In his one-on-one sessions with the members of the Polish Cabinet, Bush seemed to go out of his way to dispel the American reputation for know-it-all-ness.

"What's on your mind?" he asked. "What's on your agenda?" (More often than not, said those briefed on the conversations, the answer was President Vladimir V. Putin of Russia.)

And he asked leaders in Germany and Poland about what type of military hardware, if any, they might supply to Ukraine as it tries to beat back Russian territorial ambitions.

He wasn't there, an adviser said, "to tell them what was on his mind."

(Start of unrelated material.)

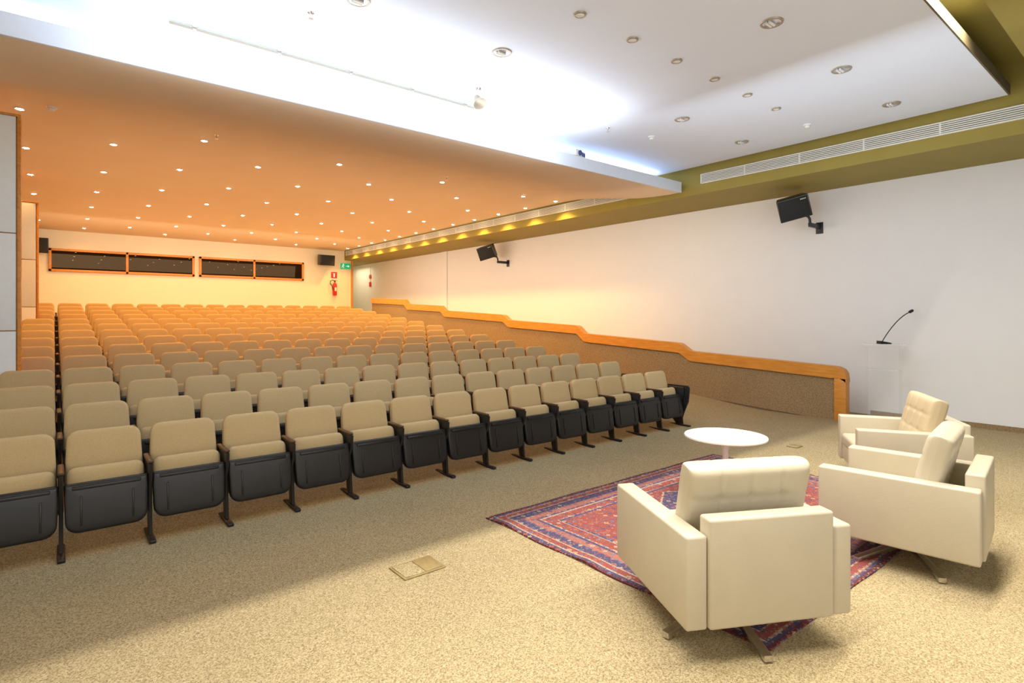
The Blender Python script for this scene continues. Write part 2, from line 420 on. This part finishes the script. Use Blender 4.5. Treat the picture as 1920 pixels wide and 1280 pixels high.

In the years since he left the Florida governor's office in 2007, Bush has traveled widely as a businessman, making 89 trips to 22 countries, an itinerary that dwarfs that of his brother when he ran for president in 2000.

Unlike the gaffe-prone former president, who referred to Africa as a nation during his first trip overseas after moving into the White House, the younger Bush crisscrossed Europe without a public blunder.

His hosts politely noted the contrast. Well aware of George W. Bush's reputation, Zaborowski, the Polish expert, said that it "definitely does not match my impression of his brother, who seemed extremely curious about local government and policy and very well informed."

Oddly enough, Jeb Bush's biggest self-inflicted wounds on the campaign trail in the United States have involved the two spheres that he handled so nimbly in Europe this week: foreign affairs and his brother. It took him an agonizingly long time to acknowledge that, given what is known now, it was a mistake for President Bush to have invaded Iraq in 2003. It was a case of brotherly love that extracted a steep political cost.

Yet in Berlin a few days ago, Jeb Bush deftly navigated his family ties. In a speech to Germany's center-right Christian Democrats, he repeatedly invoked his father, the elder President George Bush, a popular figure in Germany for his unwavering support of reunification after the fall of the Berlin Wall, but made no mention of his brother, reviled there for the invasion of Iraq and American interrogation tactics after the Sept. 11, 2001, attacks.

An article in the German newspaper Der Tagesspiegel offered a tart assessment of the trip: "Bush III is modeling himself after Bush I" rather than Bush II.